Was war es dann, das Abt Sportsline an diesem Samstag zu einem solchen Erfolg verholfen hat? Ein Blick auf den Rennverlauf verrät, Abt ist des eigenen Glückes Schmied. Profitiert hat das Team dabei aber auch vom Wetter. Das Team wählte bei den Reifendrücken einen aggressiven Weg. Sowohl auf dem ersten Stint mit den Regenreifen, als auch auf dem zweiten mit Slicks.

"Das hat sich aber als richtig herausgestellt, weil uns erst zum Schluss die Luft ausgegangen ist", verrät Geschäftsführer bei Audi Sport, Rolf Michl. Im zweiten Stint war es letztlich aber auch das Safety Car, dass Kelvin van der Linde in die Karten spielte. "Weil sich dann irgendwie der Luftdruck eingependelt hat", erklärt er weiter.

Besonders entscheidend war aber die Boxenstopp-Phase. Abt Sportsline holte beide Piloten vergleichsweise früh an die Box. "Wir haben die Slicks beobachtet und wollten dann schon zu Beginn des Pitstopp-Fensters an die Box", so Michl.
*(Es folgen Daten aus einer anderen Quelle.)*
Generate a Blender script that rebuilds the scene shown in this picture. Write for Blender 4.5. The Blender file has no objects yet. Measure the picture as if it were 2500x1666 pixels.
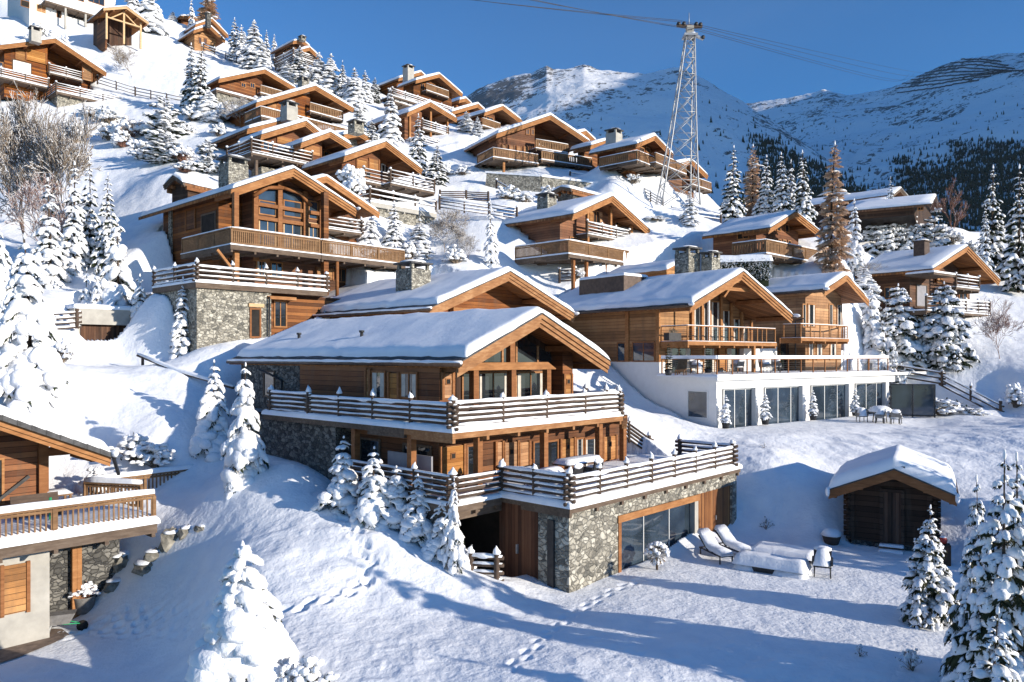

Dort haben sie letztlich den richtigen Zeitpunkt erkannt. Auch Kelvin van der Linde habe sich in dieser Phase bewusst für Risiko entschieden: "Wir haben in der Meisterschaft nichts zu verlieren und das sind die Rennen, wo du das zu deinem Vorteil nutzen musst." Und genau das haben Abt Sportline und Kelvin van der Linde an diesem Samstag getan.